Mevcut Anayasanın açık hükümleri bile bile çiğnenip özellikle siyasi tutuklulara dair Anayasa Mahkemesi ile AİHM kararlarının uygulanmadığı vartada “etki ajanlığı” perdesinde “dezenformasyon yasası” gibi yeni bir “istibdat yasası” dayatılırken “sivil anayasa”dan dem vurulması çarpıklığı da daha baştan “yeni anayasa” iddiasını samimiyetsiz ve anlamsız kılıyor.
“OTORİTER REJİM”İN İDAMESİ KOMPLOSU
Yine 7 Haziran seçimlerinde AKP’nin tek başına iktidarı kaybetmesi üzerine muhalefetin 45 gün süren “istikşafi görüşmeler”le beş ay oyalandığı, yüzlerce vatandaşın ve güvenlik görevlisinin şehit edildiği kanlı sürecin ardından 1 Kasım’da tekrarlanan seçimle yine Bahçeli’nin “madem Cumhurbaşkanı fiili olarak Anayasaya uymuyor, o zaman Anayasayı ona uyduralım” tuhaf gerekçeli -2.5 milyon mühürsüz geçersiz oyun yasalara açıkça aykırı olarak “geçerli” sayıldığı- 16 Nisan 2017 referandumuyla “otoriter rejim” milletin başına belâ edildi.

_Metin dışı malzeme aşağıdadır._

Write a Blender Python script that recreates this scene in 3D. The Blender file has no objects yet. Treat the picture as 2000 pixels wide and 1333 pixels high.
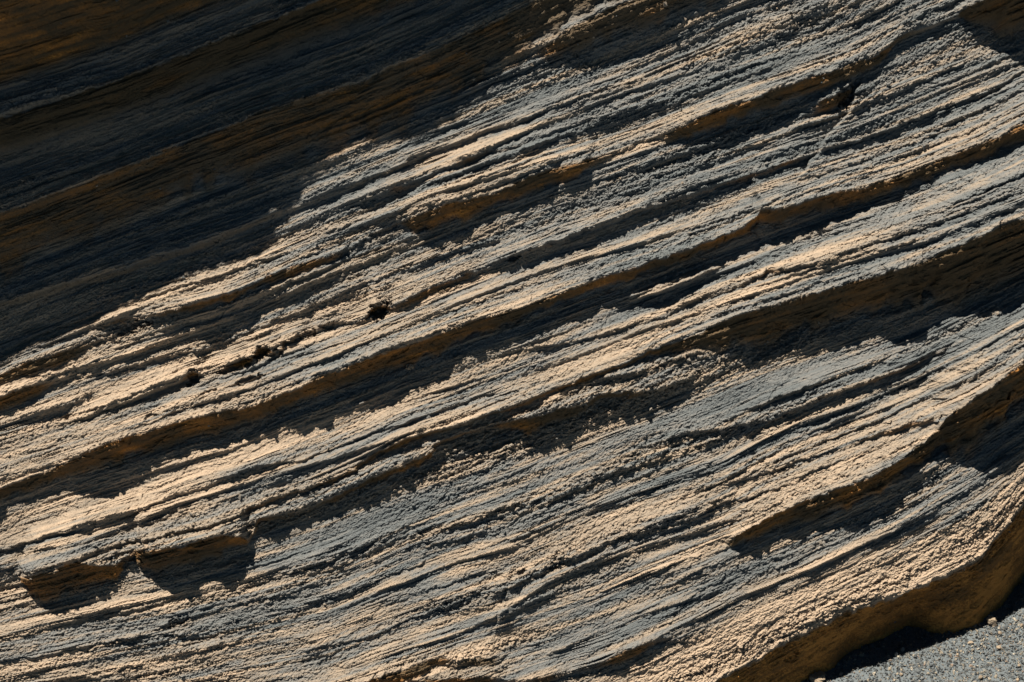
import bpy, math, time
import numpy as np
from mathutils import Matrix, Vector

T0 = time.time()
scene = bpy.context.scene
rng = np.random.default_rng(7)

# ------------------------------------------------------------------ frame of the cliff
# The cliff face is laid out in its own frame: x along the wall, y up the wall, z out of the wall.
# Units below are face units of K metres (so a grain is 2 cm, a ledge 20 cm, the view 8 m wide).
K = 0.004
CAM_D = 13.4
UP = np.array([-0.25, 0.80, 0.55]); UP /= np.linalg.norm(UP)      # world up seen in the cliff frame: the wall leans back
_y = np.array([0, 0, -1.0]); _y -= UP * _y.dot(UP); _y /= np.linalg.norm(_y)
_x = np.cross(_y, UP)
R3 = np.stack([_x, _y, UP])                                       # cliff frame -> world
R4 = Matrix([[*R3[0], 0], [*R3[1], 0], [*R3[2], 0], [0, 0, 0, 1]])

# ------------------------------------------------------------------ camera
cam_d = bpy.data.cameras.new('camera')
cam = bpy.data.objects.new('camera', cam_d)
scene.collection.objects.link(cam)
cam.matrix_world = R4 @ Matrix.Translation((0, 0, CAM_D))
cam_d.sensor_width = 36.0
cam_d.lens = 36.0 * CAM_D / (2000 * K)
cam_d.clip_start = 0.1
cam_d.clip_end = 6000
scene.camera = cam

# ------------------------------------------------------------------ light
SUN = np.array([-0.34, 0.82, 0.42]); SUN /= np.linalg.norm(SUN)
sun_w = R3 @ SUN
elev = math.asin(sun_w[2]); azim = math.atan2(sun_w[0], sun_w[1])
world = bpy.data.worlds.new('World'); scene.world = world
world.use_nodes = True
nt = world.node_tree
bg = nt.nodes['Background']
sky = nt.nodes.new('ShaderNodeTexSky')
sky.sky_type = 'NISHITA'; sky.sun_disc = False
sky.sun_elevation = elev; sky.sun_rotation = azim
sky.altitude = 2200; sky.air_density = 0.2; sky.dust_density = 0.0; sky.ozone_density = 0.0
tint = nt.nodes.new('ShaderNodeMixRGB'); tint.blend_type = 'MULTIPLY'; tint.inputs[0].default_value = 1.0
tint.inputs[2].default_value = (0.62, 0.97, 0.86, 1)
nt.links.new(sky.outputs['Color'], tint.inputs[1]); nt.links.new(tint.outputs[0], bg.inputs['Color'])
bg.inputs['Strength'].default_value = 0.05
sl = bpy.data.lights.new('sun', 'SUN')
sl.energy = 5.0; sl.angle = math.radians(0.53); sl.color = (1.0, 0.90, 0.76)
so = bpy.data.objects.new('sun', sl); scene.collection.objects.link(so)
so.rotation_euler = Vector(sun_w).to_track_quat('Z', 'Y').to_euler()
scene.view_settings.view_transform = 'Standard'
scene.view_settings.look = 'None'
scene.view_settings.gamma = 1.0
scene.view_settings.use_curve_mapping = False
scene.view_settings.exposure = 1.24
scene.cycles.max_bounces = 5
scene.cycles.diffuse_bounces = 3

# ------------------------------------------------------------------ noise helpers
_tab = rng.random((512, 512)).astype(np.float32) * 2 - 1
_tab2 = rng.random((512, 512, 4)).astype(np.float32)

def vnoise(x, y, seed=0):
    x = x + seed * 37.17; y = y + seed * 91.73
    xi = np.floor(x); yi = np.floor(y)
    fx = (x - xi).astype(np.float32); fy = (y - yi).astype(np.float32)
    xi = xi.astype(np.int32) & 511; yi = yi.astype(np.int32) & 511
    x1 = (xi + 1) & 511; y1 = (yi + 1) & 511
    fx = fx * fx * fx * (fx * (fx * 6 - 15) + 10); fy = fy * fy * fy * (fy * (fy * 6 - 15) + 10)
    a = _tab[yi, xi]; b = _tab[yi, x1]; c = _tab[y1, xi]; d = _tab[y1, x1]
    return (a + (b - a) * fx) * (1 - fy) + (c + (d - c) * fx) * fy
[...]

Diyeceğimiz o ki; AKP iktidarı ve “tek kişilik yönetim”, her seçim ve referandum sonrası sıkıştığında “demokrasi”, “hukuk”, “hak ve hürriyetler” söylemleriyle muhalefete müracaat ediyor. Hep siyasi dalaverelerle, politik manevralarla “iktidarda kalma oyunları”na başvuruyor.
En son AKP iktidarının yirmi ikinci yılında 31 Mart seçimlerinde uğradığı ağır kayba karşı “normalleşme” paravanında ortaya attığı “yeni anayasa oltası”yla Türkiye’yi demokrasiden hukuka, ekonomiden dış politikaya her alanda çöküşe duçâr eden “tek kişilik otoriterliğin” idamesi ve tahkimi uğruna bir yığın komployla muallel kumpaslar kuruluyor. Bu yüzden millet nezdinde mâkes bulmuyor.
Ve “Saray rejimi”nde ortaya atılan demokrasi, hukuk, hak ve hürriyetlere dair bütün “paketler”de olduğu gibi “politik ikiyüzlülüğün” son tezâhürü olarak ifşa oluyor.